GIVEN INSTRUCTION.
Start at the line where "Write a Blender" appears and end at the line where "return (s2l(r/255), s2l(g/255), s2l(b/255), 1)" appears; repeat those lines exactly, both ends included, leaving pictures behind.

EXCERPTED DATA.
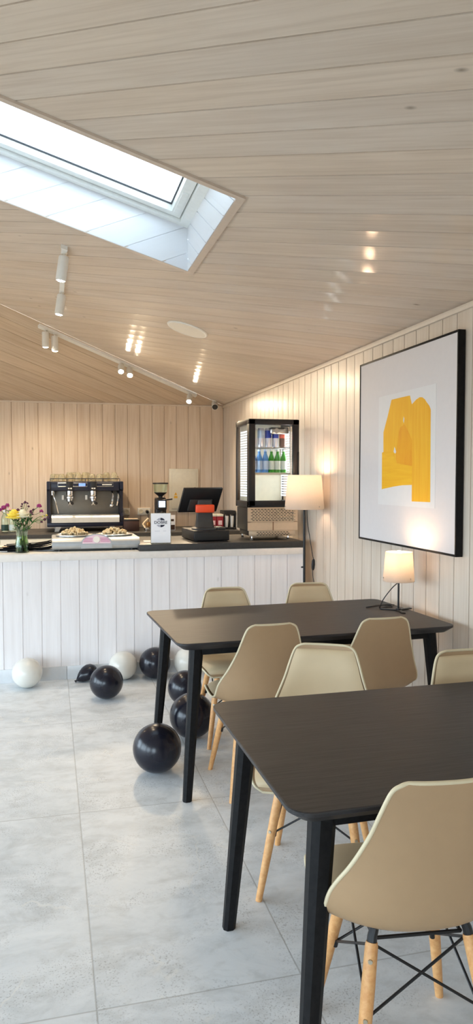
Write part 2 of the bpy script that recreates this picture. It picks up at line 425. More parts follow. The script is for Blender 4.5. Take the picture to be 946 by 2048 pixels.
def boards(name, polys, n, width, phase, fmap, mat, gw=.004, gd=.005, parent=None, bm=None, round_w=0.0):
    """tongue-and-groove boards as real relief: flat face, then two small chamfers sinking to the joint"""
    own = bm is None
    bm = bm or bm_new(); uvl = bm.loops.layers.uv.verify()
    nx, ny = n
    for poly in polys:
        us = [p[0]*nx+p[1]*ny for p in poly]
        for k in range(math.floor((min(us)-phase)/width), math.floor((max(us)-phase)/width)+1):
            u0 = phase+k*width; u1 = u0+width
            for a, b, da, db in ((u0, u0+gw*.62, gd, gd), (u0+gw*.62, u0+gw, gd, 0), (u0+gw, u1-gw, 0, 0), (u1-gw, u1-gw*.62, 0, gd), (u1-gw*.62, u1, gd, gd)):
                q = clip(clip(poly, nx, ny, b, True), nx, ny, a, False)
                if len(q) < 3: continue
                vs = []; us2 = []
                for p in q:
                    u = p[0]*nx+p[1]*ny; t = min(max((u-a)/(b-a), 0), 1)
                    vs.append(bm.verts.new(fmap(p[0], p[1], da+(db-da)*t))); us2.append((min(max(u, u0+1e-4), u1-1e-4), -p[0]*ny+p[1]*nx))
                try: fc = bm.faces.new(vs)
                except ValueError: continue
                for lp, q2 in zip(fc.loops, us2): lp[uvl].uv = q2
    if not own: return bm
    me = bpy.data.meshes.new(name); bm.to_mesh(me); bm.free(); me.materials.append(mat)
    o = bpy.data.objects.new(name, me); C.objects.link(o)
    if parent: o.parent = parent
    return o

XW, YB, ZT = 2.062, 8.662, 2.37          # right wall, back wall, height where the ceiling meets them
S1, S2 = .30, .5224
XR = -1.10; ZR = ZT+S1*(XW-XR); YA = YB-(ZR-ZT)/S2; XL = XR-(XW-XR); YF = -3.0
def rect(a, b, c, d): return [(a, c), (b, c), (b, d), (a, d)]

# ---- floor
bm = bm_new(); prism(bm, rect(XL-.1, XW+.1, YF-.1, YB+.1), lambda x, y: (x, y, 0), lambda x, y: (x, y, -.1))
struct(obj('floor', bm, M['floor'], smooth=False))

# ---- right wall and back wall (boards stand upright), with the shell behind them
o = boards('wall_right', [rect(YF-.1, YB+.1, -.02, ZT+.05)], (1, 0), WB, 3.408, lambda y, z, d: (XW+d, y, z), M['wall'], gw=.004, gd=.010); struct(o)
o = boards('wall_back', [rect(XL-.1, XW+.1, -.02, ZT+.05)], (1, 0), WB, .02, lambda x, z, d: (x, YB+d, z), M['wallb'], gw=.0036, gd=.009); struct(o)

# ---- left wall with two tall windows, front wall (behind the photographer) with a glazed front
def wall_with_holes(name, u0, u1, z0, z1, holes, f, th, mat, topf=None):
    bm = bm_new()
    us = sorted({u0, u1, *[h[0] for h in holes], *[h[1] for h in holes]})
    for a, b in zip(us, us[1:]):
        zs = [(z0, z1)]
        for h in holes:
            if h[0] <= a+1e-6 and b <= h[1]+1e-6: zs = [(z0, h[2]), (h[3], z1)]
        for (c, d) in zs:
            if d-c > 1e-4: prism(bm, [(a, c), (b, c), (b, d), (a, d)], lambda u, z: f(u, z, 0), lambda u, z: f(u, z, th))
    return struct(obj(name, bm, mat, smooth=False))
wl_holes = [(-1.8, .6, .08, 2.25), (1.0, 3.8, .08, 2.25), (4.1, 6.7, .08, 2.25)]
wall_with_holes('wall_left', YF, YB, 0, ZT, wl_holes, lambda y, z, d: (XL-d, y, z), .15, M['plaster'])
wf_holes = [(-3.9, -1.5, .08, 2.3)]
wall_with_holes('wall_front', XL, XW, 0, ZT, wf_holes, lambda x, z, d: (x, YF-d, z), .15, M['plaster'])
bm = bm_new(); prism(bm, [(XL, ZT), (XW, ZT), (XR, ZR)], lambda x, z: (x, YF, z), lambda x, z: (x, YF-.15, z)); struct(obj('wall_front_gable', bm, M['plaster'], smooth=False))
wn = 2
def window(n, f, u0, u1, z0, z1):
    bm = bm_new(); fr = .06
    for a, b, c, d in ((u0, u0+fr, z0, z1), (u1-fr, u1, z0, z1), (u0, u1, z0, z0+fr), (u0, u1, z1-fr, z1), ((u0+u1)/2-.035, (u0+u1)/2+.035, z0, z1)):
        prism(bm, [(a, c), (b, c), (b, d), (a, d)], lambda u, z: f(u, z, .04), lambda u, z: f(u, z, .11))
    w = struct(obj('window_%d' % n, bm, M['upvc'], smooth=False))
    bm = bm_new(); prism(bm, [(u0+fr, z0+fr), (u1-fr, z0+fr), (u1-fr, z1-fr), (u0+fr, z1-fr)], lambda u, z: f(u, z, .07), lambda u, z: f(u, z, .076))
    obj('pane', bm, M['pane'], w, smooth=False)
def portal(name, loc, rot, sx, sy):
    l = bpy.data.lights.new(name, 'AREA'); l.shape = 'RECTANGLE'; l.size = sx; l.size_y = sy; l.cycles.is_portal = True
    o = bpy.data.objects.new(name, l); C.objects.link(o); o.location = loc; o.rotation_euler = rot
for h in wl_holes:
    window(wn, lambda y, z, d: (XL-d, y, z), *h); wn += 1
    portal('sky_portal', (XL-.2, (h[0]+h[1])/2, (h[2]+h[3])/2), (0, -PI/2, 0), h[3]-h[2], h[1]-h[0])
for h in wf_holes:
    window(wn, lambda x, z, d: (x, YF-d, z), *h); wn += 1
    portal('sky_portal', ((h[0]+h[1])/2, YF-.2, (h[2]+h[3])/2), (PI/2, 0, 0), h[1]-h[0], h[3]-h[2])

# ---- ceiling: main slope, hip slope over the counter, mirrored slope on the left
SX0, SX1, SY0, SY1 = -.62, .822, 3.205, 4.385          # skylight opening
z1 = lambda x: ZT+S1*(XW-x)
main = [(XW, YB), (XW+.06, YB), (XW+.06, YF-.1), (XR, YF-.1), (XR, YA)]
pieces = [clip(main, 0, 1, SY0, True), clip(main, 0, 1, SY1, False)]
mid = clip(clip(main, 0, 1, SY0, False), 0, 1, SY1, True)
pieces += [clip(mid, 1, 0, SX0, True), clip(mid, 1, 0, SX1, False)]
nA = math.radians(43.0)
o = boards('ceiling', pieces, (math.cos(nA), math.sin(nA)), .1411, 1.935-.0, lambda x, y, d: (x, y, z1(x)+d), M['ceil'], gw=.0034, gd=.012); struct(o)
vd = Vector((XW-XR, YB-YA)).normalized()               # valley direction; the hip boards run along it
ph2 = (-vd.y)*XW+vd.x*YB
M['ceil2'].node_tree.nodes  # phase of the hip boards is zero at the valley
hip = [(XW, YB), (XR, YA), (XL, YB), (XL, YB+.06), (XW, YB+.06)]
o = boards('ceiling_hip', [[(x-XW, y-YB) for x, y in hip]], (-vd.y, vd.x), .1411, 0, lambda x, y, d: (x+XW, y+YB, ZT-S2*y+d), M['ceil2'], gw=.0030, gd=.010); struct(o)
left = [(XR, YF-.1), (XL-.06, YF-.1), (XL-.06, YB), (XL, YB), (XR, YA)]
o = boards('ceiling_left', [left], (-math.cos(nA), math.sin(nA)), .1411, 0, lambda x, y, d: (x, y, ZR-S1*(XR-x)+d), M['ceil'], gw=.0034, gd=.012); struct(o)

# ---- cornice trims under the ceiling edge
bm = bm_new(); box(bm, (XW-.016, YF, ZT-.034), (XW+.004, YB, ZT-.004), .003); struct(obj('trim_1', bm, M['trimwall']))
bm = bm_new(); box(bm, (XL, YB-.012, ZT-.022), (XW-.016, YB+.004, ZT-.006), .003); struct(obj('trim_2', bm, M['trimwall']))
bm = bm_new(); box(bm, (XW-.014, YF, 0), (XW+.004, YB, .09), .003); struct(obj('baseboard_right', bm, M['trimw']))
bm = bm_new(); box(bm, (XL, YB-.014, 0), (XW, YB+.004, .09), .003); struct(obj('baseboard_back', bm, M['trimw']))

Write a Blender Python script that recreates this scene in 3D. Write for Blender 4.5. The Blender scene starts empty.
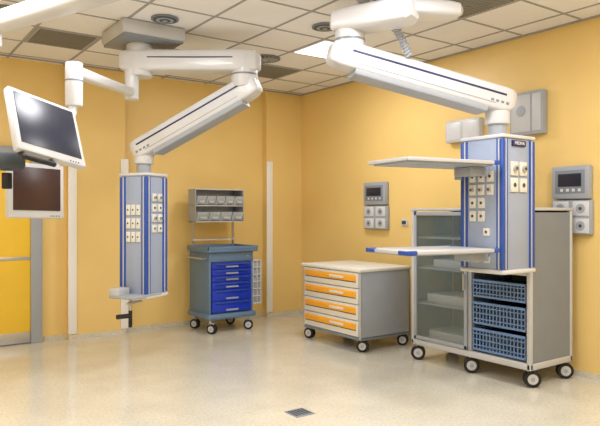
import bpy, bmesh, math
from mathutils import Vector, Matrix

scene = bpy.context.scene
try:
    scene.view_settings.view_transform = 'Standard'
except Exception:
    pass

# ------------------------------------------------------------------ materials
def s2l(c):
    return c/12.92 if c <= 0.04045 else ((c+0.055)/1.055)**2.4
def col(r, g, b):
    return (s2l(r/255), s2l(g/255), s2l(b/255), 1)

MATS = {}
def mat(name, rgb, rough=0.5, metal=0.0, var=0.06, scale=6.0, bump=0.0, trans=0.0, alpha=1.0, emit=None, estr=0.0, coat=0.0):
    if name in MATS: return MATS[name]
    m = bpy.data.materials.new(name); m.use_nodes = True
    nt = m.node_tree; b = nt.nodes['Principled BSDF']
    tc = nt.nodes.new('ShaderNodeTexCoord')
    nz = nt.nodes.new('ShaderNodeTexNoise'); nz.inputs['Scale'].default_value = scale
    nz.inputs['Detail'].default_value = 4
    nt.links.new(tc.outputs['Object'], nz.inputs['Vector'])
    rp = nt.nodes.new('ShaderNodeValToRGB')
    c = col(*rgb)
    rp.color_ramp.elements[0].position = 0.3; rp.color_ramp.elements[1].position = 0.7
    rp.color_ramp.elements[0].color = (c[0]*(1-var), c[1]*(1-var), c[2]*(1-var), 1)
    rp.color_ramp.elements[1].color = (min(1, c[0]*(1+var)), min(1, c[1]*(1+var)), min(1, c[2]*(1+var)), 1)
    nt.links.new(nz.outputs['Fac'], rp.inputs['Fac'])
    nt.links.new(rp.outputs['Color'], b.inputs['Base Color'])
    b.inputs['Roughness'].default_value = rough
    b.inputs['Metallic'].default_value = metal
    b.inputs['Transmission Weight'].default_value = trans
    b.inputs['Alpha'].default_value = alpha
    b.inputs['Coat Weight'].default_value = coat
    if emit:
        b.inputs['Emission Color'].default_value = col(*emit)
        b.inputs['Emission Strength'].default_value = estr
    if bump > 0:
        n2 = nt.nodes.new('ShaderNodeTexNoise'); n2.inputs['Scale'].default_value = 120
        nt.links.new(tc.outputs['Object'], n2.inputs['Vector'])
        bp = nt.nodes.new('ShaderNodeBump'); bp.inputs['Strength'].default_value = bump
        bp.inputs['Distance'].default_value = 0.002
        nt.links.new(n2.outputs['Fac'], bp.inputs['Height'])
        nt.links.new(bp.outputs['Normal'], b.inputs['Normal'])
    MATS[name] = m
    return m

WALL = mat('wall_paint_yellow', (240, 208, 134), 0.42, var=0.025, scale=1.5, bump=0.12)
FLOORM = mat('linoleum_cream', (216, 212, 198), 0.2, var=0.06, scale=3.0, coat=0.2)
# fine speckle for the linoleum
nt = FLOORM.node_tree
b = nt.nodes['Principled BSDF']
tc = [n for n in nt.nodes if n.type == 'TEX_COORD'][0]
sp = nt.nodes.new('ShaderNodeTexNoise'); sp.inputs['Scale'].default_value = 45; sp.inputs['Detail'].default_value = 6
nt.links.new(tc.outputs['Object'], sp.inputs['Vector'])
sr = nt.nodes.new('ShaderNodeValToRGB')
sr.color_ramp.elements[0].position = 0.38; sr.color_ramp.elements[0].color = (0.86, 0.85, 0.80, 1)
sr.color_ramp.elements[1].position = 0.55; sr.color_ramp.elements[1].color = (1, 1, 1, 1)
nt.links.new(sp.outputs['Fac'], sr.inputs['Fac'])
mx = nt.nodes.new('ShaderNodeMixRGB'); mx.blend_type = 'MULTIPLY'; mx.inputs['Fac'].default_value = 0.8
old = b.inputs['Base Color'].links[0].from_socket
nt.links.new(old, mx.inputs['Color1']); nt.links.new(sr.outputs['Color'], mx.inputs['Color2'])
nt.links.new(mx.outputs['Color'], b.inputs['Base Color'])

CEIL = mat('ceiling_tile', (238, 238, 242), 0.9, var=0.04, scale=1.2, bump=0.3)
TBAR = mat('tbar_grey', (160, 160, 162), 0.6)
WHITE = mat('white_enamel', (210, 213, 219), 0.35, var=0.02, coat=0.2)
OFFW = mat('offwhite_plastic', (194, 197, 202), 0.4, var=0.02)
GREY = mat('light_grey_paint', (162, 169, 180), 0.4, var=0.03)
MGREY = mat('mid_grey_paint', (128, 136, 148), 0.45, var=0.03)
DGREY = mat('dark_grey_plastic', (66, 74, 84), 0.5, var=0.05)
BLACK = mat('black_rubber', (24, 25, 28), 0.6)
SCREEN = mat('dark_screen', (34, 38, 56), 0.3, var=0.1)
SCREEN2 = mat('dark_screen_warm', (60, 38, 38), 0.3, var=0.1)
BLUE = mat('blue_trim', (38, 80, 168), 0.35, var=0.03)
DBLUE = mat('blue_drawer', (20, 56, 194), 0.35, var=0.03)
NAVY = mat('navy_line', (30, 40, 100), 0.4)
STEEL = mat('brushed_steel', (190, 192, 196), 0.3, metal=0.7)
ALU = mat('aluminium_profile', (190, 192, 194), 0.4, metal=0.2)
CARTBL = mat('blue_grey_paint', (100, 128, 160), 0.4, var=0.03)
COLF = mat('service_head_panel', (158, 172, 198), 0.4, var=0.02)
ORANGE = mat('orange_handle', (244, 172, 40), 0.4, var=0.03)
CREAM = mat('cream_top', (226, 225, 218), 0.35, var=0.02)
BASKET = mat('basket_blue', (104, 136, 184), 0.35)
INNER = mat('cabinet_interior', (104, 112, 118), 0.6)
DOORY = mat('door_yellow', (244, 202, 62), 0.35, var=0.02)
CLEAR = mat('clear_bin', (206, 214, 222), 0.2, alpha=0.6)
GLASS = mat('tinted_glass', (130, 148, 148), 0.04, alpha=0.26, coat=1.0)
PERF = mat('perforated_metal', (128, 128, 124), 0.6)
LAMP = mat('lamp_diffuser', (255, 252, 244), 0.6, emit=(255, 253, 250), estr=1.8)
GUARD = mat('corner_guard_white', (246, 246, 246), 0.4, var=0.01)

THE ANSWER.
Write a Blender Python script that recreates this scene in 3D. Write for Blender 4.5. The Blender scene starts empty.
import bpy, bmesh, math
from mathutils import Vector, Matrix

scene = bpy.context.scene
try:
    scene.view_settings.view_transform = 'Standard'
except Exception:
    pass

# ------------------------------------------------------------------ materials
def s2l(c):
    return c/12.92 if c <= 0.04045 else ((c+0.055)/1.055)**2.4
def col(r, g, b):
    return (s2l(r/255), s2l(g/255), s2l(b/255), 1)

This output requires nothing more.